Il presidente di Mediaset si scaglia contro i servizi della Rete che "si approfittano dei produttori di contenuti" e chiede l'intervento del Governo.
[ZEUS News - www.zeusnews.it - 19-11-2009]
"Noi investiamo la metà di quello che ricaviamo in prodotti e in contenuti. Se altri approfittano dei contenuti perché vengano mandati in rete dai privati, soprattutto giovani, non ci sarà futuro per chi come mestiere fa i contenuti": Fedele Confalonieri è adirato, e la sua ira ha due bersagli ben precisi: YouTube e Google.
Sarebbero questi i soggetti che, secondo il presidente di Mediaset, si approfittano di chi produce contenuti, sfruttando i privati che li condividono e disprezzando la proprietà intellettuale.
Dice ancora, infatti, Confalonieri: "Oggi internet si avvale di una parola magica che è "free". Se i vari YouTube, Google, non riconoscono il valore della proprietà intellettuale non si può investire".
In effetti Confalonieri accenna anche al settore delle notizie quando afferma che "ci deve essere un ritorno per chi produce e investe in contenuti anche per le news", sebbene non intenda agire in prima persona come ha invece fatto il padrone di News Corp.
Il presidente di Mediaset preferisce far risolvere la questione al Governo - con cui, si sa, è strettamente in contatto - e ai legislatori da cui invoca un intervento affinché si metta mano alla questione: le strategie tradizionali messe in atto dalle aziende non riescono a soffocare le attività della Rete, dunque queste ultime vanno proibite per legge.
L'uscita di Confalonieri è una sorta di commento alla presentazione dell'ottavo rapporto Censis/Ucsi sulla comunicazione nel nostro Paese, dal quale emerge "l'espansione dei media gratuiti e la sostanziale battuta d'arresto di quelli a pagamento (ad eccezione della Tv digitale)".
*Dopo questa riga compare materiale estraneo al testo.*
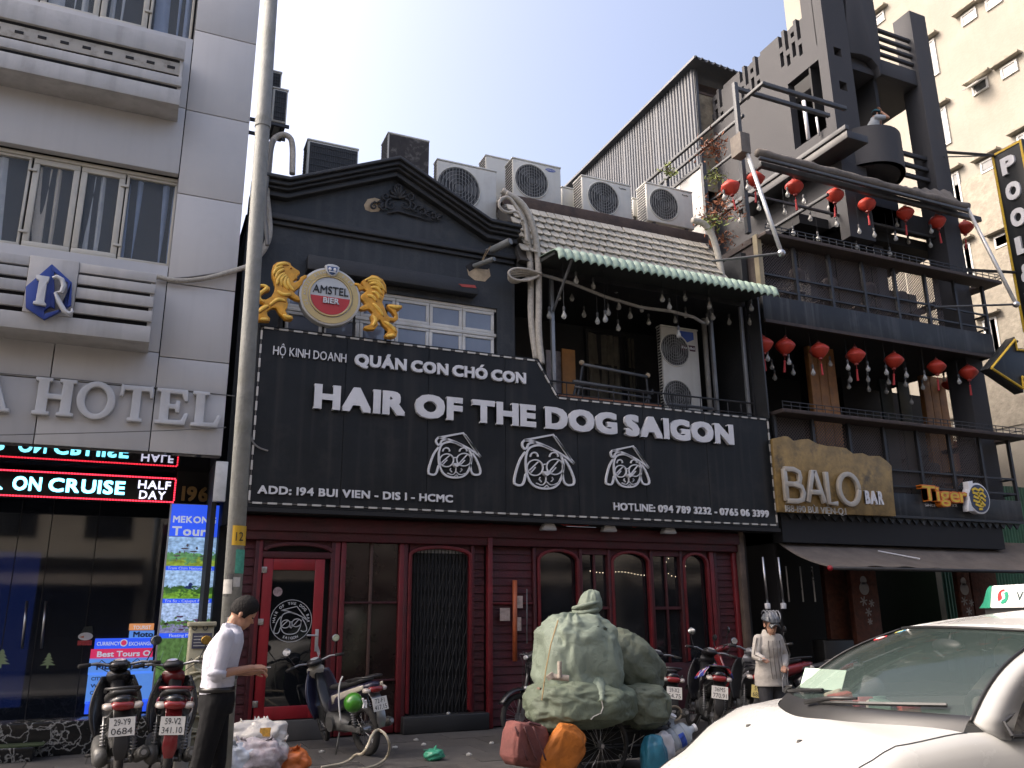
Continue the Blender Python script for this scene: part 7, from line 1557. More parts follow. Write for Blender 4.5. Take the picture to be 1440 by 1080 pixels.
# people
m_skin = M('skin_tan', (.36, .19, .12), .55, var=.06, scale=20)
m_skin2 = M('skin_tan_light', (.38, .21, .14), .55, var=.06, scale=20)
m_hair = M('black_hair', (.006, .005, .005), .7, spec=.2, var=.3, scale=60, bump=.6, bscale=90)
m_shirt = M('white_shirt', (.44, .44, .50), .8, var=.05, bump=.9, bscale=8)
m_trou = M('black_trousers', (.008, .008, .009), .85, spec=.15, var=.2, bump=.5, bscale=16)
m_belt = M('leather_black', (.012, .011, .011), .35)
m_grip = None
def limb(mb, pts, rad, n=12):
 P = [Vector(p) for p in pts]; Q = []; Rr = []
 for i in range(len(P) - 1):
  for k in range(4): q = k / 4; Q.append(P[i].lerp(P[i + 1], q)); Rr.append(rad[i] + (rad[i + 1] - rad[i]) * q)
 Q.append(P[-1]); Rr.append(rad[-1]); mb.tube(Q, Rr, n)
 for i in (0, len(P) - 1): mb.ball(P[i], rad[i], n=10, m=8)
 for i in range(1, len(P) - 1): mb.ball(P[i], rad[i] * 1.0, n=10, m=8)
def skinned(mb, nm, mt, par, vox, it=4, amp=0.):
 o = mb.build(nm, mt, par, world=False, smooth=True)
 r = o.modifiers.new('remesh', 'REMESH'); r.mode = 'VOXEL'; r.voxel_size = vox; r.use_smooth_shade = True
 s = o.modifiers.new('smooth', 'SMOOTH'); s.iterations = it; s.factor = .5
 return o
def head_m(j): return Matrix.Translation(j['head']) @ Matrix.Rotation(j.get('hturn', 0), 4, 'Z') @ Matrix.Rotation(j.get('hpitch', 0), 4, 'Y')
def hand(mb, w_, d, up, s=1., curl=.6):
 """palm and five fingers from wrist w_ along d, palm normal up"""
 d = Vector(d).normalized(); up = Vector(up).normalized(); sd_ = d.cross(up).normalized(); up = sd_.cross(d)
 w_ = Vector(w_); secs = []
 for q, a, b in ((0, .024, .018), (.03, .036, .017), (.07, .040, .014), (.088, .038, .011)):
  c_ = w_ + d * q * s; secs.append([c_ + sd_ * cos(2 * pi * k / 10) * a * s + up * sin(2 * pi * k / 10) * b * s for k in range(10)])
 mb.loft(secs)
 for i, (o_, L_) in enumerate(((-.030, .066), (-.010, .075), (.010, .07), (.029, .055))):
  b = w_ + d * .085 * s + sd_ * o_ * s; k1 = b + (d * cos(curl * .5) - up * sin(curl * .5)) * L_ * .42 * s; k2 = k1 + (d * cos(curl * 1.4) - up * sin(curl * 1.4)) * L_ * .33 * s; k3 = k2 + (d * cos(curl * 2.1) - up * sin(curl * 2.1)) * L_ * .27 * s
  mb.tube([b - d * .01, k1, k2, k3], [.0095 * s, .009 * s, .008 * s, .0065 * s], 8)
 b = w_ + d * .03 * s - sd_ * .032 * s; k1 = b + (d * .6 - sd_ * .6 - up * .3) * .04 * s; k2 = k1 + (d * .85 - up * .45 + sd_ * .1) * .035 * s; mb.tube([b, k1, k2], [.013 * s, .0105 * s, .008 * s], 8)
def person(lab, loc, rz, j, skin, shirt, trouser, hairfn, extra=None, female=False, sleeve=1.0, s=1., legs=True):
 t = thing('person', lab, 'person', loc, rz, scale=s)
 V = {k: Vector(v) for k, v in j.items() if isinstance(v, (tuple, list))}; HM = head_m(j)
 b = MB()
 def E(c, a, b_): return (c, (a, 0, 0), (0, b_, 0))
 ws, ch, nk, pv = V['waist'], V['chest'], V['neck'], V['pelvis']; sw = (V['sl'] - V['sr']).length / 2
 def torso(mb, g, low=True):
  secs = []
  if low: secs += [E(pv + Vector((0, 0, -.06)), .09 + g, .13 + g), E(pv, .115 + g, .165 + g + (.01 if female else 0))]
  secs += [E(ws, .10 + g, .135 + g), E(ws.lerp(ch, .5), .115 + g, .15 + g), E(ch, .122 + g, .168 + g), E(ch.lerp(nk, .45), .112 + g, sw + g * .6), E(ch.lerp(nk, .8), .085 + g, sw * .78 + g), E(nk, .058 + g * .6, .068 + g)]
  mb.ell(secs, n=20)
 torso(b, -.012)
 limb(b, [nk + Vector((-.01, 0, -.03)), HM @ Vector((-.02, 0, -.06))], [.055, .052])
 b.ball((0, 0, .03), (.095, .074, .098), HM, 18, 12); b.ball((.022, 0, -.045), (.066, .056, .062), HM, 16, 10); b.ball((.05, 0, -.075), (.032, .030, .026), HM, 12, 8); b.ball((.055, 0, .0), (.036, .052, .05), HM, 14, 10)
 b.loft([[Vector((.080, -.008, .022)), Vector((.080, .008, .022)), Vector((.075, .0, .02))], [Vector((.112, -.017, -.022)), Vector((.112, .017, -.022)), Vector((.075, .0, -.03))]], HM); b.ball((.098, 0, -.018), (.016, .016, .011), HM, 8, 6)
 b.ball((.082, 0, -.046), (.013, .024, .006), HM, 8, 6); b.ball((.080, 0, -.056), (.013, .021, .006), HM, 8, 6)
 for sy in (-1, 1): b.ball((-.008, sy * .076, -.004), (.018, .009, .030), HM, 8, 6); b.ball((.078, sy * .028, .027), (.014, .022, .007), HM, 8, 6)
 for a in ('l', 'r'):
  limb(b, [V['s' + a], V['e' + a], V['w' + a]], [.043, .036, .024]); hand(b, V['w' + a], j.get('hd' + a, (1, 0, 0)), j.get('hu' + a, (0, 0, 1)), .95 if not female else .88, j.get('curl', .6))
 if legs:
  for a in ('l', 'r'): limb(b, [V['h' + a], V['k' + a], V['a' + a]], [.075, .05, .036]); limb(b, [V['a' + a], V['a' + a] + Vector((.11, 0, -.04))], [.034, .026])
 bd = skinned(b, 'body', skin, t, .0075, 3)
 mb = MB()
 for sy in (-1, 1): mb.ball((.082, sy * .030, .010), (.010, .014, .006), HM, 8, 6)
 mb.build('eyes', M('eye_dark', (.03, .02, .02), .2, var=0), t, world=False, smooth=True)
 sm = MB(); torso(sm, .012, low=False)
 sm.ell([E(ws + Vector((0, 0, -.10)), .118, .158), E(ws + Vector((0, 0, -.04)), .122, .158), E(ws, .116, .15)] if not female else [E(ws + Vector((0, 0, -.27)), .15, .195), E(ws + Vector((0, 0, -.14)), .148, .19), E(ws + Vector((0, 0, -.04)), .13, .165), E(ws + Vector((0, 0, .06)), .125, .16)], n=20)
 for a in ('l', 'r'):
  e = V['s' + a].lerp(V['e' + a], min(1, sleeve)) if sleeve <= 1 else V['e' + a].lerp(V['w' + a], sleeve - 1)
  if sleeve <= 1: limb(sm, [V['s' + a], V['s' + a].lerp(e, .5), e], [.066, .062, .058])
  else: limb(sm, [V['s' + a], V['e' + a], e], [.062, .052, .042])
 sm.tube([nk + Vector((-.012, 0, -.02)), nk + Vector((-.008, 0, .035))], [.078, .066], 14)
 rr_ = random.Random(4)
 for _ in range(10):
  a = rr_.uniform(0, 2 * pi); q = rr_.uniform(.0, .9); c_ = ws.lerp(ch, q); p1 = c_ + Vector((.115 * cos(a), .155 * sin(a), 0)); p2 = c_ + Vector((.118 * cos(a + .9), .158 * sin(a + .9), rr_.uniform(-.09, .05))); sm.tube([p1, (p1 + p2) / 2 * 1.0 + (p1 + p2 - 2 * c_) * .03, p2], .011, 6)
 sh_ = skinned(sm, 'shirt', shirt, t, .009, 7)
 if legs:
  tm_ = MB(); tm_.ell([E(pv + Vector((0, 0, .09)), .118, .152), E(pv, .132, .178), E(pv + Vector((0, 0, -.09)), .12, .165)], n=20)
  for a in ('l', 'r'): h_, k_, f_ = V['h' + a], V['k' + a], V['a' + a]; limb(tm_, [h_, k_, f_ + Vector((0, 0, .03))], [.098, .074, .072])
  for a in ('l', 'r'):
   for q in (.25, .5, .62, .75, .9): c_ = V['h' + a].lerp(V['k' + a], q * 2) if q < .5 else V['k' + a].lerp(V['a' + a], (q - .5) * 2); r_ = .07; tm_.tube([c_ + Vector((r_, -.03, .02)), c_ + Vector((.02, -r_, -.01)), c_ + Vector((-r_, -.01, -.03))], .012, 6)
  skinned(tm_, 'trousers', trouser, t, .010, 3)
  for a in ('l', 'r'): MB().ell([((V['a' + a] + Vector((-.06, 0, -.035))), (0, .03, 0), (0, 0, .035)), ((V['a' + a] + Vector((0, 0, -.035))), (0, .04, 0), (0, 0, .045)), ((V['a' + a] + Vector((.12, 0, -.045))), (0, .042, 0), (0, 0, .03)), ((V['a' + a] + Vector((.19, 0, -.055))), (0, .025, 0), (0, 0, .018))]).build('shoe', m_belt, t, world=False, smooth=True)
 hairfn(t, HM)
 if extra: extra(t, V, HM)
 return t
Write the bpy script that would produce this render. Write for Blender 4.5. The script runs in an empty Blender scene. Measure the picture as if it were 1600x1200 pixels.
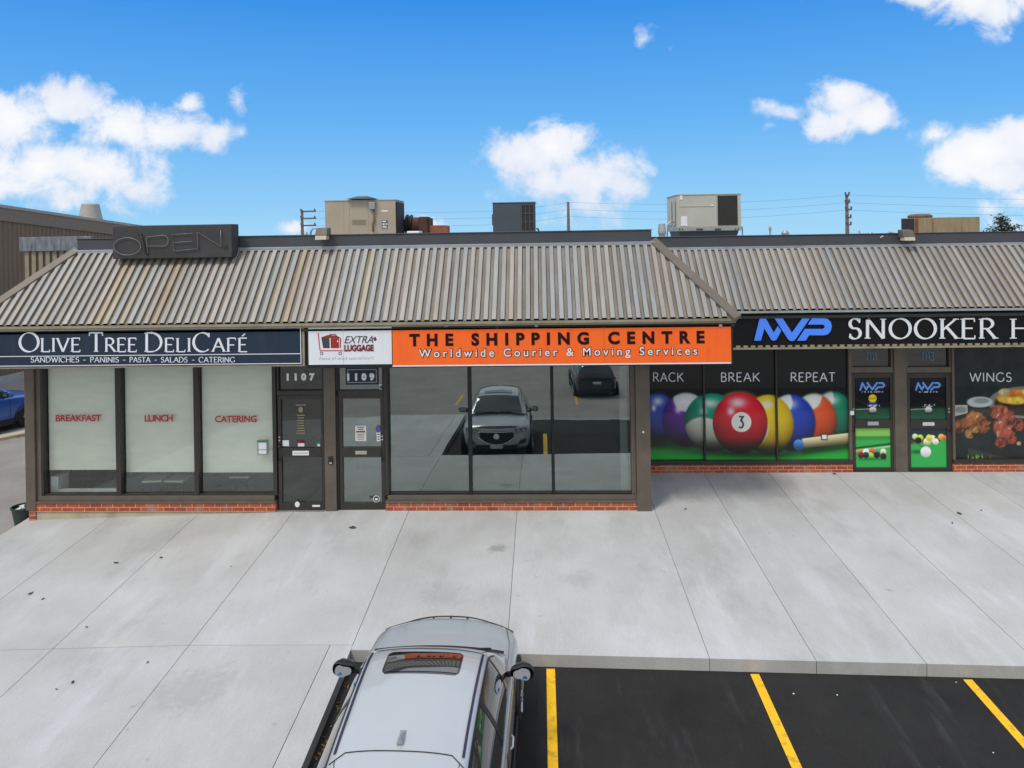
import bpy, math, random
import numpy as np
from mathutils import Vector, Matrix, Euler

random.seed(7)
rng = np.random.default_rng(11)
SC = bpy.context.scene
COL = SC.collection
rad = math.radians

# ---------------------------------------------------------------- camera
F_PX, PX0, PY0 = 1150.0, 800.0, 366.6        # focal length and principal point in photo pixels
HC = 5.50                                    # drone height above the pavement at the shop fronts
YAW, ROLL = 2.2, -0.0160
ROT = Matrix.Rotation(rad(YAW), 3, 'Z') @ Matrix.Rotation(rad(90), 3, 'X') @ Matrix.Rotation(ROLL, 3, 'Z')
cam_d = bpy.data.cameras.new('camera')
cam = bpy.data.objects.new('camera', cam_d)
COL.objects.link(cam)
cam.matrix_world = Matrix.Translation((0, 0, HC)) @ ROT.to_4x4()
cam_d.sensor_width = 36
cam_d.lens = 36 * F_PX / 1600
cam_d.shift_y = (PY0 - 600) / 1600
cam_d.clip_start, cam_d.clip_end = 0.1, 5000
SC.camera = cam

# ---------------------------------------------------------------- exposure
SC.view_settings.view_transform = 'Standard'
SC.view_settings.look = 'None'
SC.view_settings.exposure = 0.0
SC.view_settings.gamma = 1.0
SC.view_settings.use_curve_mapping = False

# ---------------------------------------------------------------- sun
SUN = Vector((-0.42, -0.52, 0.98)).normalized()
sl = bpy.data.lights.new('sun', 'SUN')
sl.energy = 2.0
sl.angle = rad(14)
sl.color = (1.0, 0.955, 0.89)
so = bpy.data.objects.new('sun', sl)
COL.objects.link(so)
so.rotation_euler = (-SUN).to_track_quat('-Z', 'Y').to_euler()
so.location = (-20, -20, 40)

# ---------------------------------------------------------------- world: sky with cumulus clouds
W = bpy.data.worlds.new('World')
SC.world = W
W.use_nodes = True
wt = W.node_tree
wt.nodes.clear()


def N(tree, typ, **kw):
    n = tree.nodes.new(typ)
    for k, v in kw.items():
        setattr(n, k, v)
    return n


def math_node(tree, op, a, b=None, c=None, clamp=False):
    n = tree.nodes.new('ShaderNodeMath')
    n.operation = op
    n.use_clamp = clamp
    for i, s in enumerate((a, b, c)):
        if s is None:
            continue
        if isinstance(s, (int, float)):
            n.inputs[i].default_value = s
        else:
            tree.links.new(s, n.inputs[i])
    return n.outputs[0]


def mix_col(tree, fac, a, b, blend='MIX'):
    n = tree.nodes.new('ShaderNodeMix')
    n.data_type = 'RGBA'
    n.blend_type = blend
    for idx, s in ((0, fac), (6, a), (7, b)):
        if isinstance(s, (int, float)):
            n.inputs[idx].default_value = s
        elif isinstance(s, (tuple, list)):
            n.inputs[idx].default_value = (*s[:3], 1)
        else:
            tree.links.new(s, n.inputs[idx])
    return n.outputs[2]


def ramp(tree, fac, stops, interp='LINEAR'):
    n = tree.nodes.new('ShaderNodeValToRGB')
    n.color_ramp.interpolation = interp
    el = n.color_ramp.elements
    el[0].position, el[0].color = stops[0][0], (*stops[0][1], 1)
    el[1].position, el[1].color = stops[-1][0], (*stops[-1][1], 1)
    for p, c in stops[1:-1]:
        e = el.new(p)
        e.color = (*c, 1)
    tree.links.new(fac, n.inputs[0])
    return n.outputs[0]


def smooth(tree, v, lo, hi):
    n = tree.nodes.new('ShaderNodeMapRange')
    n.interpolation_type = 'SMOOTHSTEP'
    tree.links.new(v, n.inputs[0])
    n.inputs[1].default_value, n.inputs[2].default_value = lo, hi
    return n.outputs[0]


def build_world():
    t = wt
    out = N(t, 'ShaderNodeOutputWorld')
    bg = N(t, 'ShaderNodeBackground')
    t.links.new(bg.outputs[0], out.inputs[0])
    sky = N(t, 'ShaderNodeTexSky', sky_type='NISHITA')
    sky.sun_disc = False
    sky.sun_elevation = math.asin(SUN.z)
    sky.sun_rotation = math.atan2(SUN.x, SUN.y) % (2 * math.pi)
    sky.air_density, sky.dust_density, sky.ozone_density = 1.0, 0.3, 2.0
    sky.altitude = 100
    tc = N(t, 'ShaderNodeTexCoord')
    sep = N(t, 'ShaderNodeSeparateXYZ')
    t.links.new(tc.outputs['Generated'], sep.inputs[0])
    x, y, z = sep.outputs
    # blue of the clear sky: the physical sky graded by elevation
    grade = ramp(t, z, [(0.0, (1.15, 2.22, 3.12)), (0.05, (0.85, 1.92, 3.06)), (0.15, (0.42, 1.45, 2.95)), (0.32, (0.085, 0.86, 2.62)), (1.0, (0.12, 0.8, 2.2))])
    n = N(t, 'ShaderNodeVectorMath', operation='MULTIPLY')
    t.links.new(sky.outputs[0], n.inputs[0])
    n.inputs[1].default_value = SKY_TINT
    clear = mix_col(t, 0.93, n.outputs[0], mix_col(t, 1.0, grade, (SKY_GAIN,) * 3, 'MULTIPLY'))
    # clouds over the shops, placed by direction
    yy = math_node(t, 'MAXIMUM', y, 0.05)
    u = math_node(t, 'DIVIDE', x, yy)
    v = math_node(t, 'DIVIDE', z, yy)
    cv = N(t, 'ShaderNodeCombineXYZ')
    t.links.new(u, cv.inputs[0])
    t.links.new(v, cv.inputs[1])
    ns = N(t, 'ShaderNodeTexNoise')
    ns.inputs['Scale'].default_value = 16.0
    ns.inputs['Detail'].default_value = 9.0
    ns.inputs['Roughness'].default_value = 0.62
    ns.inputs['Distortion'].default_value = 0.25
    t.links.new(cv.outputs[0], ns.inputs['Vector'])
    big = N(t, 'ShaderNodeTexNoise')
    big.inputs['Scale'].default_value = 6.0
    big.inputs['Detail'].default_value = 4.0
    t.links.new(cv.outputs[0], big.inputs['Vector'])
    blobs = [  # pixel centre, half axes, strength
        (20, 190, 95, 60, 1.0), (110, 165, 75, 42, 1.0), (190, 195, 90, 38, 1.0), (275, 205, 82, 36, 1.05), (335, 212, 56, 28, 1.0),
        (300, 165, 34, 20, .7), (372, 160, 22, 26, .55), (378, 208, 26, 18, .65), (60, 262, 150, 48, 1.0), (170, 272, 100, 50, .95), (215, 295, 55, 36, .75), (20, 290, 110, 36, .8), (120, 305, 110, 24, .6),
        (815, 245, 70, 42, 1.2), (868, 228, 58, 42, 1.25), (920, 275, 78, 48, 1.15), (975, 292, 45, 40, 1.0), (850, 285, 70, 34, .9), (915, 325, 80, 34, .62), (880, 348, 70, 20, .55),
        (1318, 152, 50, 28, .95), (1360, 178, 55, 30, .95), (1300, 200, 42, 28, .9), (1225, 170, 46, 16, .62), (1270, 158, 30, 14, .5), (1205, 195, 22, 10, .4),
        (1545, 235, 75, 42, 1.15), (1590, 215, 50, 40, 1.15), (1500, 258, 48, 34, 1.0), (1575, 275, 60, 34, 1.0), (1590, 312, 50, 26, .75), (1550, 322, 50, 18, .6), (1465, 210, 38, 16, .55), (1600, 350, 60, 25, .55),
        (1440, -8, 62, 22, 1.0), (1510, 5, 60, 34, 1.1), (1560, 18, 52, 36, 1.0), (1610, -10, 50, 40, 1.1),
        (1005, 62, 24, 24, .62), (1047, 78, 10, 10, .4), (455, 358, 26, 14, .8), (645, 352, 40, 12, .6),
        (1250, -90, 180, 60, 1.0), (250, -120, 160, 50, .8), (-220, 120, 160, 90, 1.0), (1850, 160, 170, 120, 1.1), (-180, 330, 150, 40, .8), (2050, 330, 200, 50, .9)]
    field = None
    for (px, py, a, b, s) in blobs:
        d = ROT @ Vector(((px - PX0) / F_PX, (PY0 - py) / F_PX, -1))
        cu, cvv = d.x / d.y, d.z / d.y
        sb = N(t, 'ShaderNodeVectorMath', operation='SUBTRACT')
        t.links.new(cv.outputs[0], sb.inputs[0])
        sb.inputs[1].default_value = (cu, cvv, 0)
        ml = N(t, 'ShaderNodeVectorMath', operation='MULTIPLY')
        t.links.new(sb.outputs[0], ml.inputs[0])
        ml.inputs[1].default_value = (F_PX / a, F_PX / b, 0)
        ln = N(t, 'ShaderNodeVectorMath', operation='LENGTH')
        t.links.new(ml.outputs[0], ln.inputs[0])
        val = math_node(t, 'MULTIPLY', math_node(t, 'SUBTRACT', 1.25, ln.outputs['Value']), s)
        if field is None:
            field = val
        else:
            field = math_node(t, 'SMOOTH_MAX', field, val, 0.25)
    nz = math_node(t, 'SUBTRACT', ns.outputs[0], 0.5)
    bz = math_node(t, 'SUBTRACT', big.outputs[0], 0.5)
    f2 = math_node(t, 'ADD', field, math_node(t, 'ADD', math_node(t, 'MULTIPLY', nz, 2.8), math_node(t, 'MULTIPLY', bz, 0.9)))
    front = smooth(t, f2, 0.05, 0.86)
    fronty = smooth(t, y, 0.10, 0.30)
    front = math_node(t, 'MULTIPLY', front, fronty)
    # broken white cloud overhead and behind the camera
    nb = N(t, 'ShaderNodeTexNoise')
    nb.inputs['Scale'].default_value = 2.1
    nb.inputs['Detail'].default_value = 7.0
    nb.inputs['Roughness'].default_value = 0.58
    t.links.new(tc.outputs['Generated'], nb.inputs['Vector'])
    over = math_node(t, 'MAXIMUM', smooth(t, math_node(t, 'MULTIPLY', y, -1.0), -0.25, 0.15), smooth(t, z, 0.36, 0.55))
    cb = math_node(t, 'MULTIPLY', smooth(t, nb.outputs[0], 0.33, 0.54), over)
    up = smooth(t, z, -0.06, 0.0)
    cover = math_node(t, 'MULTIPLY', math_node(t, 'MAXIMUM', front, cb, clamp=True), up)
    body = math_node(t, 'MULTIPLY', smooth(t, f2, 0.35, 1.7), 1.0)
    white = mix_col(t, body, (0.86, 0.91, 1.0), (1.02, 1.02, 1.02))
    wz = mix_col(t, smooth(t, big.outputs[0], 0.36, 0.62), (0.88, 0.90, 0.96), (1.0, 1.0, 1.0))
    white = mix_col(t, 1.0, white, wz, 'MULTIPLY')
    wback = mix_col(t, smooth(t, nb.outputs[0], 0.42, 0.7), (1.05, 1.07, 1.1), (0.72, 0.75, 0.80))
    white = mix_col(t, fronty, wback, white)
    white10 = mix_col(t, 1.0, white, (10 * CLOUD_GAIN,) * 3, 'MULTIPLY')
    col = mix_col(t, cover, clear, white10)
    t.links.new(col, bg.inputs[0])
    bg.inputs[1].default_value = 0.1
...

In due anni è calata la lettura dei quotidiani cartacei (dal 67% al 54,8%, quotidiani sportivi compresi), quella dei libri (dal 59,4% al 56,5%), e anche quella dei quotidiani online, passati dal 21,1% al 17,7%: per quest'ultimo dato il Censis attribuisce la responsabilità all'"evoluzione degli impieghi della rete: si pensi ai portali che pubblicano anche notizie di cronaca e di costume, a link e finestre informative aperte nei blog e nei social network abitualmente frequentati, ai motori di ricerca e agli aggregatori che rintracciano automaticamente le notizie in rete".